CS First Principles

Value = achieving a desired outcome

The foundational principle of CS Science, and why most CS programs measure the wrong thing.

April 10, 2026 · Chris Basil

Value is not feature adoption. It is not login frequency. It is not QBR attendance.

Value = achieving a desired outcome from your product.

The only thing that matters is whether the customer accomplished the business result they bought your product to achieve. Segmentation, journey design, delivery, playbooks — all of it should stem from a customer’s desired outcome as the north star.

Why this reframes everything

Every CS team I’ve worked with has measured something. Most have measured the wrong thing. Logins, license utilization, and support ticket volume are proxies for value. They tell you whether someone is showing up, not whether they’re winning.

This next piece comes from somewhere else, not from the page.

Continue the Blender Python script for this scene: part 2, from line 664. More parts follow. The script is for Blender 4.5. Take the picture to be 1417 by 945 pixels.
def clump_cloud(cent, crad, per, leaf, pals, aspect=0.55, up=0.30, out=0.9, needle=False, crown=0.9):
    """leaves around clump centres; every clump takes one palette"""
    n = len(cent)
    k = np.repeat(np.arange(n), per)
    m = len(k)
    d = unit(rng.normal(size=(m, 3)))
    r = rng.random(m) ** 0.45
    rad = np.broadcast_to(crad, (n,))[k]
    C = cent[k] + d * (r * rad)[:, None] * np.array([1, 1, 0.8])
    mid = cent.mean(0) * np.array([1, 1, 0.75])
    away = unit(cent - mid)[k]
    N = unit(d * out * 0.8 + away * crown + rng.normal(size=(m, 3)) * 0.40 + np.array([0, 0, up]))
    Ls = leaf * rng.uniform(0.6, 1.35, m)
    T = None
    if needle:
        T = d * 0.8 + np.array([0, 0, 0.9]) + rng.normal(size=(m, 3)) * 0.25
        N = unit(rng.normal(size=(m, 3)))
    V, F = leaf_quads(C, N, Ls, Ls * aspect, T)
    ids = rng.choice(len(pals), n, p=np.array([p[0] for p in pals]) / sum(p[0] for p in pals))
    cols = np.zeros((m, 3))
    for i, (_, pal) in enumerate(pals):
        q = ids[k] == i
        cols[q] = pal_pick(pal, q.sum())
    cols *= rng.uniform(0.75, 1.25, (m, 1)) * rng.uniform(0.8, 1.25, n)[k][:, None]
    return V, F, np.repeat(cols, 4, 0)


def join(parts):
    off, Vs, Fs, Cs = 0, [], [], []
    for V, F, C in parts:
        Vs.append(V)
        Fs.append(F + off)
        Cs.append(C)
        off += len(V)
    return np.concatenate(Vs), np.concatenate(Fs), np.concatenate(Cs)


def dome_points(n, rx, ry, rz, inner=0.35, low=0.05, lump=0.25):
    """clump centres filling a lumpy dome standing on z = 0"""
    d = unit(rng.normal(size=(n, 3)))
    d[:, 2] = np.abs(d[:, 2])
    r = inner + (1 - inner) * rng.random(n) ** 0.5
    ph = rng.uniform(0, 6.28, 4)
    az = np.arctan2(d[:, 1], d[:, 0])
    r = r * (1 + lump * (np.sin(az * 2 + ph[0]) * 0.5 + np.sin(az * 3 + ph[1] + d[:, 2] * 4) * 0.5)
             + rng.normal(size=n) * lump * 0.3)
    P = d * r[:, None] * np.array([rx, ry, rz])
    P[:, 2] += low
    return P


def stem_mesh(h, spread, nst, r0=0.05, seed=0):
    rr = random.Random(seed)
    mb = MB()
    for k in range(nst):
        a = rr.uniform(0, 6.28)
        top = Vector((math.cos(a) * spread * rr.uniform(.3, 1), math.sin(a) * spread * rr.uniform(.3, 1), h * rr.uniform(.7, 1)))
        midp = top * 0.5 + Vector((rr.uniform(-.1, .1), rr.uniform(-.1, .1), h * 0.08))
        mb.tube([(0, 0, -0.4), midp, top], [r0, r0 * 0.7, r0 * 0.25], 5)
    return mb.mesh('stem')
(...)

When companies operationalize outcomes across their GTM motion — when they frame segmentation, journeys, and playbooks around what customers actually want to accomplish — the data shows a 20+ point NRR improvement. That’s the consequence of building a system around the thing that matters.

Personas, not demographics

An outcome for a CFO is different from an outcome for a project manager, even at the same customer. Persona-level outcome framing is the difference between a generic “customer health” view and a conversation that feels like it was built for the person in front of you.

Activity metrics are a proxy. Outcome metrics are the proof.

What to do Monday

  1. Write the outcome statement for each ICP segment in one sentence.
  2. Map your top five metrics against it. Which are proxies? Which are proof?
  3. If you can’t name the outcome, start there — before you touch the tech stack.